_Task directions_
The lines below are to be quoted exactly, from the first through the one that contains "SH_PHI = np.arctan((SH_PX - 600) / F)".

— begin —

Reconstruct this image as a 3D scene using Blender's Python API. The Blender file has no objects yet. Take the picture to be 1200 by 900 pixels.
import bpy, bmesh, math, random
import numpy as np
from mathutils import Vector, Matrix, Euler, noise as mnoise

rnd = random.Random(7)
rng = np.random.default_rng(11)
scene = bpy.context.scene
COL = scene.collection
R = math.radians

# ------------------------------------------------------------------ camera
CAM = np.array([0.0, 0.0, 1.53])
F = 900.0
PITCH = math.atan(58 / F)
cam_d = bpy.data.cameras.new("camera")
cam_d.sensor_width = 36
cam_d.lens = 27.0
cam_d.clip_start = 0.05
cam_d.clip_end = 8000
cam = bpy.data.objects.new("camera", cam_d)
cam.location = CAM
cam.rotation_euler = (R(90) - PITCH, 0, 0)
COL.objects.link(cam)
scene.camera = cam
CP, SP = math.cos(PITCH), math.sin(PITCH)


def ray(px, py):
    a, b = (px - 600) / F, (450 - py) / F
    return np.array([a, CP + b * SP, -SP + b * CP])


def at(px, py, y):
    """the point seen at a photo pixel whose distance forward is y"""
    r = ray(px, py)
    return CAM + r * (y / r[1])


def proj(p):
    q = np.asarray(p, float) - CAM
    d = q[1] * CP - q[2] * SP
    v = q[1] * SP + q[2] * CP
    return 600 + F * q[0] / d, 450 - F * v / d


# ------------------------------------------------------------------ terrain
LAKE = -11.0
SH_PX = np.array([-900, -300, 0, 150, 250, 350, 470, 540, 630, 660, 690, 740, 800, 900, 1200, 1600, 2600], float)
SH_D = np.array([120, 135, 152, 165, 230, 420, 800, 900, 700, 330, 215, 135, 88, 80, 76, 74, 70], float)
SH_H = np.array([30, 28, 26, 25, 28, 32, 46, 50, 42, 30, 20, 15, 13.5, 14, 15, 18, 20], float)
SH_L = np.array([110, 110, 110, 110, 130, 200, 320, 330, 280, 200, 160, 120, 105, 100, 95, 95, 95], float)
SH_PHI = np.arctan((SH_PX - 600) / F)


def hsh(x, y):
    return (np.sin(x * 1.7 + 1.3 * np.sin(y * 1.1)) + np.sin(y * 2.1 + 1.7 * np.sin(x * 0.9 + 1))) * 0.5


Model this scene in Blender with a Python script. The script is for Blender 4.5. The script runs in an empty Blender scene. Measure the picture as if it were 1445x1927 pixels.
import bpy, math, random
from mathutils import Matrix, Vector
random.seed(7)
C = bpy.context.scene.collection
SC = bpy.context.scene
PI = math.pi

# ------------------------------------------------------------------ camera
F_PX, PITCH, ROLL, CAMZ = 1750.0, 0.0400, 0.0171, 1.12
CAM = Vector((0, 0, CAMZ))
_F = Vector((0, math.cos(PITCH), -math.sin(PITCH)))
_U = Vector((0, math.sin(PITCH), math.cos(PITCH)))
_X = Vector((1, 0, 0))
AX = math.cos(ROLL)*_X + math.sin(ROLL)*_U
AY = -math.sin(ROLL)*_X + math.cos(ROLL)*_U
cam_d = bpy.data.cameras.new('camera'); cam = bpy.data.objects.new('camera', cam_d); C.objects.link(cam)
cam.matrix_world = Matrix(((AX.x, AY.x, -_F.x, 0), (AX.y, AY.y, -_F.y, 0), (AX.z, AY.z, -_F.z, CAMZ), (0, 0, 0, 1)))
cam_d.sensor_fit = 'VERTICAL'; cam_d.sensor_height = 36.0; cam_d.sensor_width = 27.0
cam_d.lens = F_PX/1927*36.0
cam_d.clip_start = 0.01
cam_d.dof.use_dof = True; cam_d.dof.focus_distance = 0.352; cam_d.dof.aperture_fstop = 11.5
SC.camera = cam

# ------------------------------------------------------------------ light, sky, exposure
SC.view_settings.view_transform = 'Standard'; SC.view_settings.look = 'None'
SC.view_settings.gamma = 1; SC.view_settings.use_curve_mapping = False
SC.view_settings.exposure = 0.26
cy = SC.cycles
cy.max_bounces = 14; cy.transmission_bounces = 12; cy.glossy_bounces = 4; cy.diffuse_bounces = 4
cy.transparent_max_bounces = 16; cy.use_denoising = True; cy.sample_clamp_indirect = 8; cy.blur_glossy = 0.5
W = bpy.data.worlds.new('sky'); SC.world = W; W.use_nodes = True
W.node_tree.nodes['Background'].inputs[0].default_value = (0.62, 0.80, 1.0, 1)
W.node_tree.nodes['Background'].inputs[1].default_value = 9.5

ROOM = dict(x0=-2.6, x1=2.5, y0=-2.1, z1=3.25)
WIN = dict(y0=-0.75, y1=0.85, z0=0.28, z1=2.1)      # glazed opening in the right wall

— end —

_Exercise answer_
Reconstruct this image as a 3D scene using Blender's Python API. The Blender file has no objects yet. Take the picture to be 1200 by 900 pixels.
import bpy, bmesh, math, random
import numpy as np
from mathutils import Vector, Matrix, Euler, noise as mnoise

rnd = random.Random(7)
rng = np.random.default_rng(11)
scene = bpy.context.scene
COL = scene.collection
R = math.radians

# ------------------------------------------------------------------ camera
CAM = np.array([0.0, 0.0, 1.53])
F = 900.0
PITCH = math.atan(58 / F)
cam_d = bpy.data.cameras.new("camera")
cam_d.sensor_width = 36
cam_d.lens = 27.0
cam_d.clip_start = 0.05
cam_d.clip_end = 8000
cam = bpy.data.objects.new("camera", cam_d)
cam.location = CAM
cam.rotation_euler = (R(90) - PITCH, 0, 0)
COL.objects.link(cam)
scene.camera = cam
CP, SP = math.cos(PITCH), math.sin(PITCH)


def ray(px, py):
    a, b = (px - 600) / F, (450 - py) / F
    return np.array([a, CP + b * SP, -SP + b * CP])


def at(px, py, y):
    """the point seen at a photo pixel whose distance forward is y"""
    r = ray(px, py)
    return CAM + r * (y / r[1])


def proj(p):
    q = np.asarray(p, float) - CAM
    d = q[1] * CP - q[2] * SP
    v = q[1] * SP + q[2] * CP
    return 600 + F * q[0] / d, 450 - F * v / d


# ------------------------------------------------------------------ terrain
LAKE = -11.0
SH_PX = np.array([-900, -300, 0, 150, 250, 350, 470, 540, 630, 660, 690, 740, 800, 900, 1200, 1600, 2600], float)
SH_D = np.array([120, 135, 152, 165, 230, 420, 800, 900, 700, 330, 215, 135, 88, 80, 76, 74, 70], float)
SH_H = np.array([30, 28, 26, 25, 28, 32, 46, 50, 42, 30, 20, 15, 13.5, 14, 15, 18, 20], float)
SH_L = np.array([110, 110, 110, 110, 130, 200, 320, 330, 280, 200, 160, 120, 105, 100, 95, 95, 95], float)
SH_PHI = np.arctan((SH_PX - 600) / F)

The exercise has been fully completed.